Catella rechnet mit einer weiteren Zinserhöhung um 25 Basispunkte – eine Sommerwanderung durch die Zinslandschaft Europas in Form eines Kommentars von Dr. Thomas Beyerle.

„War's das jetzt mit den Zinserhöhungen?“ Diese Frage wurde uns in den letzten Tagen sehr häufig an uns gerichtet. Der Hintergrund ist klar: Die Immobilienwirtschaft befindet sich – seit den ersten Zinserhöhungen vom Juni 2022 – im Krisenmodus. Dabei war es weniger die Zinsanapassung per se. Dramatischer war vielmehr die Geschwindigkeit, mit welcher die EZB beziehungsweise die jeweiligen Notenbanken in Europa den Leitzins stetig erhöhten, getrieben vom maßgeblichen Ziel, die „Höhe und Hartnäckigkeit“ der Inflation zu bekämpfen. Einfacher formuliert: wieder auf ein niedrigeres Niveau zu senken.

Am 27. Juli 2023 wurde der letzte – vorläufige – Zinsschritt durch den EZB-Rat beschlossen, übrigens diesmal einstimmig, und damit auch den Kurs einer restriktiven Geldpolitik fortzusetzen.
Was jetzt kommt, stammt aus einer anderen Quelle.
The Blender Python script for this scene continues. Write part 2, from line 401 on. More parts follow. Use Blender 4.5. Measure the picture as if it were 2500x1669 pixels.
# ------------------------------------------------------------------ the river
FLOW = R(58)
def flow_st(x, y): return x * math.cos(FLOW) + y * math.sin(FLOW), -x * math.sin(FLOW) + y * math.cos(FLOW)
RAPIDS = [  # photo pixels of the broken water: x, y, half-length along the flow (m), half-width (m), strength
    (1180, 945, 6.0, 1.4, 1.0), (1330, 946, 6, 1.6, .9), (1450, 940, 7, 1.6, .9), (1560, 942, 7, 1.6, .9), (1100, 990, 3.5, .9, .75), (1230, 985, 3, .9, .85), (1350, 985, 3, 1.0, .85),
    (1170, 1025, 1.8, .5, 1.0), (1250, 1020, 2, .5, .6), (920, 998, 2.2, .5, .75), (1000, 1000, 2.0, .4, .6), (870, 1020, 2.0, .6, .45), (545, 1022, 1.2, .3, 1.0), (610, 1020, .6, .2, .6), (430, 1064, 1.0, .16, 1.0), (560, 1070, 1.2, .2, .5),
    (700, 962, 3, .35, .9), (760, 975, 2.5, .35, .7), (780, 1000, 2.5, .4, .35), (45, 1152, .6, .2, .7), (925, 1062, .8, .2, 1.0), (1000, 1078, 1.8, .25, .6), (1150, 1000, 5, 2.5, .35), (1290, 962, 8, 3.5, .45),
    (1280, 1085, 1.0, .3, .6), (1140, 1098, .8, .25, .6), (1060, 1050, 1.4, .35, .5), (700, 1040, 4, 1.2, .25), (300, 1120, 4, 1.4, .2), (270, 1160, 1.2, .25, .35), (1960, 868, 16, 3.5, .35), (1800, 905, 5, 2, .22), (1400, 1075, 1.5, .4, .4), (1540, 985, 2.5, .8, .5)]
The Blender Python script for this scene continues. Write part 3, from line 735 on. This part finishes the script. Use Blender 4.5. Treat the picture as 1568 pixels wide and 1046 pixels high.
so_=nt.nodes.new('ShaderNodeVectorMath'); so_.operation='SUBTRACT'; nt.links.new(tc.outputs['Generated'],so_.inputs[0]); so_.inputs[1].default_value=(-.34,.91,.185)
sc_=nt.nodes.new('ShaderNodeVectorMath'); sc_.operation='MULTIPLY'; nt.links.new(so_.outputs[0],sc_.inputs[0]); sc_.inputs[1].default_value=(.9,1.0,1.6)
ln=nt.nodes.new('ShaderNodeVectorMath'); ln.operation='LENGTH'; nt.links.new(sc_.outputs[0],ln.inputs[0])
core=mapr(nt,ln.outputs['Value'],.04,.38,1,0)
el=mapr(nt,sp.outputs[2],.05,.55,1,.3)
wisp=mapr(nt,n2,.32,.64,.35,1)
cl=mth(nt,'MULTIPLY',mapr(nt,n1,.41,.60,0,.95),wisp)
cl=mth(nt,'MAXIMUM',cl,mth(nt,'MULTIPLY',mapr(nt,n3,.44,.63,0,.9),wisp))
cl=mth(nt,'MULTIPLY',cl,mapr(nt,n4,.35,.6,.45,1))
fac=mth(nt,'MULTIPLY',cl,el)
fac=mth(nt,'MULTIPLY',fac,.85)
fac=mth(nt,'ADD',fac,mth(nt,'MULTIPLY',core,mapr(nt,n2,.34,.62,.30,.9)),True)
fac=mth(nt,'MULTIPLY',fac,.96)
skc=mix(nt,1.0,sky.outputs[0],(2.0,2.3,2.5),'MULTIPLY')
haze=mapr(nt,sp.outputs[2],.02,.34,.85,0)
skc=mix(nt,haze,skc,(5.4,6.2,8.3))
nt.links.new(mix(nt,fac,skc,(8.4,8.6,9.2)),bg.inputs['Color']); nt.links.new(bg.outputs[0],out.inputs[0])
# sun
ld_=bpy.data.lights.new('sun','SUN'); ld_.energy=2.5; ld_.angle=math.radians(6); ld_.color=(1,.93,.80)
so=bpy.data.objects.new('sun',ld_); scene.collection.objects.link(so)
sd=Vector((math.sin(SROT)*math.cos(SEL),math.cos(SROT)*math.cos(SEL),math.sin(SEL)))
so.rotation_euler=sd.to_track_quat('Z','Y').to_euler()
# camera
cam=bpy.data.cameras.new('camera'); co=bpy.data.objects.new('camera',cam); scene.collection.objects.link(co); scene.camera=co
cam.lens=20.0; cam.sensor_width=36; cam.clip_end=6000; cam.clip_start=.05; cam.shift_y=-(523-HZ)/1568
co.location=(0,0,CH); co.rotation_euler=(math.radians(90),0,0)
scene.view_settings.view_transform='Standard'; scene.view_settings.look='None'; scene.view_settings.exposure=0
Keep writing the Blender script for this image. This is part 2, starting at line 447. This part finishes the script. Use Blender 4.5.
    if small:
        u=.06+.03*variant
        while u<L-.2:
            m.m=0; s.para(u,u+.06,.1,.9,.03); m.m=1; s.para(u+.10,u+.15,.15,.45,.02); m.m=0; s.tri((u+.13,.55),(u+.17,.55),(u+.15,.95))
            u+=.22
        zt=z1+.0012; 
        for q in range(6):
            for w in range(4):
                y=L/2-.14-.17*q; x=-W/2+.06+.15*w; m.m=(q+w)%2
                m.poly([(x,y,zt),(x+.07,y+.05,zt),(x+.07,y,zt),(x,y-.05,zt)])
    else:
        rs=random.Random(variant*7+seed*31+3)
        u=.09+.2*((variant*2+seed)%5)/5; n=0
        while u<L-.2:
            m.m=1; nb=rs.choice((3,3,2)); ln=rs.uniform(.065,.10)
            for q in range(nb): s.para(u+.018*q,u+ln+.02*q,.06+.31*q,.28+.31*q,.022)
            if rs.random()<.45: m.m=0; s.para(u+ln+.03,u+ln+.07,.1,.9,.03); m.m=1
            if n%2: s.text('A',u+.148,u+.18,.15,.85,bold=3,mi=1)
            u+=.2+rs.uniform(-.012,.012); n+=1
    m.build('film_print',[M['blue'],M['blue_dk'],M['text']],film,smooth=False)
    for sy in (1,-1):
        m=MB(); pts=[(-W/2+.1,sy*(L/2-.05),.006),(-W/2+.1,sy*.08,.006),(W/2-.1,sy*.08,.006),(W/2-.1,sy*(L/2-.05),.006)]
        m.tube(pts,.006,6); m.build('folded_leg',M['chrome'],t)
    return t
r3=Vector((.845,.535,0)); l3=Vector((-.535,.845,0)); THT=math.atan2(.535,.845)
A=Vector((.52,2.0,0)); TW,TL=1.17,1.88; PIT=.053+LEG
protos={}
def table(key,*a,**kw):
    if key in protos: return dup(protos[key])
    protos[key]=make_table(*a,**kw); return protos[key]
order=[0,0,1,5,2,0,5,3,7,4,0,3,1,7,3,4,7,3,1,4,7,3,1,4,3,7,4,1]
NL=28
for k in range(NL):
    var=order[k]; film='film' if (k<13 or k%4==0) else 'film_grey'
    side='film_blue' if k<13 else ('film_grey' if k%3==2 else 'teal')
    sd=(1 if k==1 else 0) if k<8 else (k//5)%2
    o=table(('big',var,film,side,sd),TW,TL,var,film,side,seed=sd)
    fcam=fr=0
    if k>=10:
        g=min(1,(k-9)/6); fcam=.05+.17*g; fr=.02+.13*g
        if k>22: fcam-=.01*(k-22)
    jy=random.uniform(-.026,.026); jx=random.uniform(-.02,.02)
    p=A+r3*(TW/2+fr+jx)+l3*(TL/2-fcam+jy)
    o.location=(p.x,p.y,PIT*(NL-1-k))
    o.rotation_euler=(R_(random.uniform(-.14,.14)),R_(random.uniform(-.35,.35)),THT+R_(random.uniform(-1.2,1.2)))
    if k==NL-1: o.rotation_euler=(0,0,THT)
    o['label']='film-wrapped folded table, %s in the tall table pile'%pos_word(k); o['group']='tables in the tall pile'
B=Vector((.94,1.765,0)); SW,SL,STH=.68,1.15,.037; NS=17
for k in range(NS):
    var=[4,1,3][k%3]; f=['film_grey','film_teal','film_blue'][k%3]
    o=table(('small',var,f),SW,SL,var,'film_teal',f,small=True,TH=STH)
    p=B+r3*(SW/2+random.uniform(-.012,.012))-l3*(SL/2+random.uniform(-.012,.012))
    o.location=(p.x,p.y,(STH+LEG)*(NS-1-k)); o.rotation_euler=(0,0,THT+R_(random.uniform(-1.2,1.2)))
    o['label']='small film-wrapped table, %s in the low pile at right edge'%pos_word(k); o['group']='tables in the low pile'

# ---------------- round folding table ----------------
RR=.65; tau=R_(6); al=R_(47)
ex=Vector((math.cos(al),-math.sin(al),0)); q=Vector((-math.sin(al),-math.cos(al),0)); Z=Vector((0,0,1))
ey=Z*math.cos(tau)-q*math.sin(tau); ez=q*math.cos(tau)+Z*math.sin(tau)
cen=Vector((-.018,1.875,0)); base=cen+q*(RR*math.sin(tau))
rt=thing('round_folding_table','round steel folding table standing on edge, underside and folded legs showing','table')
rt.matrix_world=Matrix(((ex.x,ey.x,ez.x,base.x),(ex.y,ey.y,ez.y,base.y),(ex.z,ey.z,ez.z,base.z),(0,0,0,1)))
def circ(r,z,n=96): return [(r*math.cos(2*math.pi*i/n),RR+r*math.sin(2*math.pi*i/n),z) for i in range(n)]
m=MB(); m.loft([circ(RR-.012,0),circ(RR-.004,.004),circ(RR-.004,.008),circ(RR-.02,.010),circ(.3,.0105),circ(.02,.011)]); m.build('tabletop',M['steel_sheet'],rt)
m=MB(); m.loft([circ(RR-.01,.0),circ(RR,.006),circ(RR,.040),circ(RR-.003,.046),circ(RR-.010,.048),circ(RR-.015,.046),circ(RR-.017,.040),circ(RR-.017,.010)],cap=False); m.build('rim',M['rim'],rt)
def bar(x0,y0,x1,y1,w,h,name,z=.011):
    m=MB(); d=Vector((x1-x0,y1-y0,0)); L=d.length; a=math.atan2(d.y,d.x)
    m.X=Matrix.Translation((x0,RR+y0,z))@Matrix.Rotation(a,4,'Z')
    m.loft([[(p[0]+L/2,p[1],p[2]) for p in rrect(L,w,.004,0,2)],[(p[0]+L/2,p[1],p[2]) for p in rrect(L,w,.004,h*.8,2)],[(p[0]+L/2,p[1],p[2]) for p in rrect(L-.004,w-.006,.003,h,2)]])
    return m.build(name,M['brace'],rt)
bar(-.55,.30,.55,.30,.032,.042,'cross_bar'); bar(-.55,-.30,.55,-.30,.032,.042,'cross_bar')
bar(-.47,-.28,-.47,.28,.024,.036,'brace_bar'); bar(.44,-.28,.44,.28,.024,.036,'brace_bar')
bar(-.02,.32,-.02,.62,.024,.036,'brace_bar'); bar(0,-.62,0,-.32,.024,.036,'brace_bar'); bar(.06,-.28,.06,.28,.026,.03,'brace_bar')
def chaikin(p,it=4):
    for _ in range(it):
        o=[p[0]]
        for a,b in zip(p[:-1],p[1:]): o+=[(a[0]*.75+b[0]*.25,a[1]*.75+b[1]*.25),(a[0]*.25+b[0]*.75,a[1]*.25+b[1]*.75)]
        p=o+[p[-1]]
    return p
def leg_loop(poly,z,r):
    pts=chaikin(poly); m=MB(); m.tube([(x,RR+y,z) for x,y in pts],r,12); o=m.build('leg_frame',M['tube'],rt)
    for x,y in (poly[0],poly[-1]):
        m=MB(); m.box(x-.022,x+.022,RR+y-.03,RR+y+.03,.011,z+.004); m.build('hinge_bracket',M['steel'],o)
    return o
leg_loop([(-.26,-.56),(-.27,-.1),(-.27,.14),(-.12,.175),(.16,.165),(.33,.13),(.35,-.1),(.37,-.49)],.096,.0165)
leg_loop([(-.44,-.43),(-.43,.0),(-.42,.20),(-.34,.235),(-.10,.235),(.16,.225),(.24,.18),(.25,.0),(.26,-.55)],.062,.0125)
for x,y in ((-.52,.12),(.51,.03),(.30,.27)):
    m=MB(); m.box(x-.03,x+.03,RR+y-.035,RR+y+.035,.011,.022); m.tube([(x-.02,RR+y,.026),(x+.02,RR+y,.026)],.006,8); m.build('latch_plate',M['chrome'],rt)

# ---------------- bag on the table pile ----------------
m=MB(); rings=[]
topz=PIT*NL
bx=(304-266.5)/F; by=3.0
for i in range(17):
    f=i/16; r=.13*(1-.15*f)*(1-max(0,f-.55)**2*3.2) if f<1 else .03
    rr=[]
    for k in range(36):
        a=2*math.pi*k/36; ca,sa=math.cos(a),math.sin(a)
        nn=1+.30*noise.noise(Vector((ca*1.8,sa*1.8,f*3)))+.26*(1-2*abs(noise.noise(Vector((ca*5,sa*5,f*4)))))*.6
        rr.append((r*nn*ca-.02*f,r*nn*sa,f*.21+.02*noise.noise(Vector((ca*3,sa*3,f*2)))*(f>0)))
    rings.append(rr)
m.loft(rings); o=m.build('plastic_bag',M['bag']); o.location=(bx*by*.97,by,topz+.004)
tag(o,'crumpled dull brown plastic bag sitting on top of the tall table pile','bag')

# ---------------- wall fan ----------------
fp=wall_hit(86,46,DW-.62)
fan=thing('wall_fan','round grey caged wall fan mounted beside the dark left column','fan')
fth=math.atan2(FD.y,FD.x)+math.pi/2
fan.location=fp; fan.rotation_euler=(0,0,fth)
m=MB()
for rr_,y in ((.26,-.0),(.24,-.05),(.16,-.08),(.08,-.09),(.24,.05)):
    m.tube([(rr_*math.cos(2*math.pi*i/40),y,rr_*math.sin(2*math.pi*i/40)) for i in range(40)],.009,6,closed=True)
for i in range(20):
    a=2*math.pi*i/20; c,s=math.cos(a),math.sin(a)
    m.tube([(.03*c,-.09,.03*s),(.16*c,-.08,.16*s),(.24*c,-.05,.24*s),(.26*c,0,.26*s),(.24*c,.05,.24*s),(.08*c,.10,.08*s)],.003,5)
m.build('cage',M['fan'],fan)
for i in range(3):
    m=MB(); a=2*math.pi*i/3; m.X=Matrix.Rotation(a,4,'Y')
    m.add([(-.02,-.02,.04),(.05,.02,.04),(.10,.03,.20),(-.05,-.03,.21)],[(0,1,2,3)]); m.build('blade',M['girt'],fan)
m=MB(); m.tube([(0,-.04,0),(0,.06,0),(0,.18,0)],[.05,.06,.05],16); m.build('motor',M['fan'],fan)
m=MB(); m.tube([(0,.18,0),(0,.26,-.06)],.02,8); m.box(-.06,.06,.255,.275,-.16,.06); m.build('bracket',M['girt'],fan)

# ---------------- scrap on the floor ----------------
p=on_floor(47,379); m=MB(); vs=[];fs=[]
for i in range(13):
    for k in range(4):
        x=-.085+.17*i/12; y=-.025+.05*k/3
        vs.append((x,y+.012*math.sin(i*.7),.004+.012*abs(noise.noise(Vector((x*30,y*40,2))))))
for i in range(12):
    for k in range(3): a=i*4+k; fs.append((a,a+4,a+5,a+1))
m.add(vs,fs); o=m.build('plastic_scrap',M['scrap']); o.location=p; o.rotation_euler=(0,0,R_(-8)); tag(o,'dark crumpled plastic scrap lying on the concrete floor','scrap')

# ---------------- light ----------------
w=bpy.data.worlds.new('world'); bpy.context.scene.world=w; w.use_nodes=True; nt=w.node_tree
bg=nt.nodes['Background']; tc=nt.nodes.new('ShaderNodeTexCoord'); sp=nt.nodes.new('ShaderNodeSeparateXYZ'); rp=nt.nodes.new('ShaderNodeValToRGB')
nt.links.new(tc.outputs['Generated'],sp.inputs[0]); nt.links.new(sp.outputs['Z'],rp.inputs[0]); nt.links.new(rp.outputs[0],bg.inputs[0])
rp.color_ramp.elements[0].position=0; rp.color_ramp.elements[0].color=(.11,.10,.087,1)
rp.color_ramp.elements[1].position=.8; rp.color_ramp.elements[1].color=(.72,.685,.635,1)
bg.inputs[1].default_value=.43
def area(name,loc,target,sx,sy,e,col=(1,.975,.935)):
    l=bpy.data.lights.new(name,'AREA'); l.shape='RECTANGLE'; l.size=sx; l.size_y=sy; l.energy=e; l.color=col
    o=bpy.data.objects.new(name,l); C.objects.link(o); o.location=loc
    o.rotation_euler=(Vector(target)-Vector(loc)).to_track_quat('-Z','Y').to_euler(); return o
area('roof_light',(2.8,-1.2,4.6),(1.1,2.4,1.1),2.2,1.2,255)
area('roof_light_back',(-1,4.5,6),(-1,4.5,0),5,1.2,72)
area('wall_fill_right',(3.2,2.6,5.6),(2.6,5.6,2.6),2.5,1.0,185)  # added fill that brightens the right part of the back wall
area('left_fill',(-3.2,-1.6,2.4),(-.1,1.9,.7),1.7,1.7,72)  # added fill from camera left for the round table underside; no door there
Die EZB geht davon aus, dass die Inflation im weiteren Verlauf des Jahres weiter sinken, aber noch längere Zeit über dem Zielwert bleiben wird.

Erhebliche Unterschiede der Inflationsraten

Unsere Karte auf Seite 3 des Finance Focus (743,63 KB - JPG) zeigt das Dilemma geographisch auf und damit die Schwierigkeiten, mit denen die EZB derzeit konfrontiert ist. Die Inflationsraten unterscheiden sich innerhalb der Eurozone erheblich:

  • Österreich liegt mit einer HVPI-Rate von 7,8 Prozent an der Spitze, während die Raten von Luxemburg mit 1,0 oder Spanien mit 1,6 Prozent bereits unter der Zielinflationsrate der EZB liegen.
  • Die größten Volkswirtschaften des Euroraums Deutschland, Frankreich und Italien melden Inflationsraten zwischen 5,7 und 6,8 Prozent.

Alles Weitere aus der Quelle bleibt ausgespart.